We've been watching documentaries in the evenings at the Muskegon Critic household. The kids snuggle up on the couch with the wife, while I, being somewhat hyper-kinetic, prepare and can vegetables. As I type this I hear the ting and click of processed canning lids contract as they form a seal.
I'm usually on the floor slicing up green beans or tomatoes while the kids are wrapped in blankets leaning against their mama as the four of us watch some nature show, or some deep sea diving show, or some show about lost civilizations.
Tonight we watched a show about wild animals in China.
Last night we watched a documentary about a Lake Michigan train ferry that sank just to the North of Milwaukee in 1929. All hands were lost. It sank to the bottom of Lake Michigan with 52 souls. The SS Milwaukee.
The interesting and somewhat upsetting thing is why it sank...because it didn't have to sink. There are hundreds of ship wrecks lining the bottom of Lake Michigan. Sometimes there's simply nothing that can be done.

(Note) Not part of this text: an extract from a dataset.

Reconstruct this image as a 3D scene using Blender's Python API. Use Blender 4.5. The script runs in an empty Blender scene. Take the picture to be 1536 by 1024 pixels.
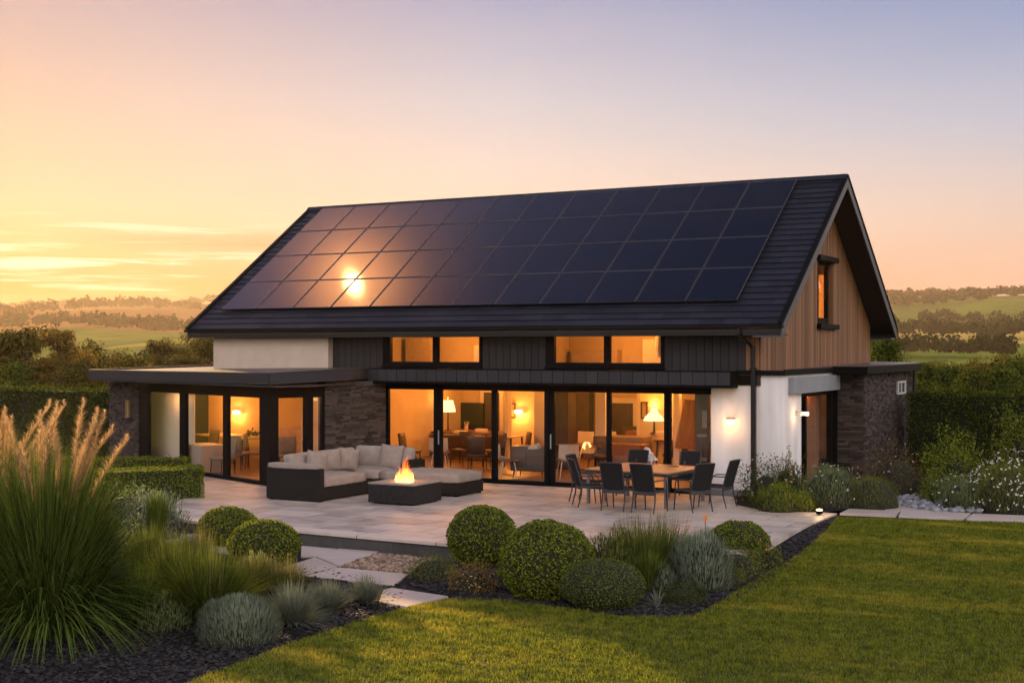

It wasn't the case with this ship, though. The SS Milwaukee had a fatal flaw in that it had no hatches between the main deck and the lower decks, though the ship inspection report said otherwise. As the ship took on water from the rough seas, it all flowed down to the lower parts of the ship uninhibited. And though the technology existed at the time, the railroad line that owned the ship, Grand Truck Railway, did not equip the ship with a means to communicate with land. They communicated their final information the old fashioned way....they wrote a final note about what had been happening to the ship while it was in distress, and basically stuffed it into a bottle and tossed it overboard.
I tend to see the story as a cautionary tale of corporate greed. A company that simply didn't equip its people with the tools or facilities to perform their jobs safely.
Stories like these tend to remind me that larger companies really, REALLY do not care if their workers live or die outside of how much it might costs them to compensate the families if they're forced to do it.
Stories like this remind me that the workplace improvements we've gained over the decades aren't something to be taken for granted, and that the continuation of that security is paper thin. My own great grandfather died from a factory injury and was tossed aside like a piece of meat with no family compensation, plunging his family into poverty for more than a generation.
That's one of the many reasons I find the hyper-conservative movement so worrying. They've all hopped on the bandwagon that romanticizes an industrialist era that was, in fact, horribly cruel to the actual workers. And while I like to think they're just being naive, the truth is probably more disturbing...that a large portion of the conservative leadership actually wants that kind of world again: where businesses can treat people like meat with impunity.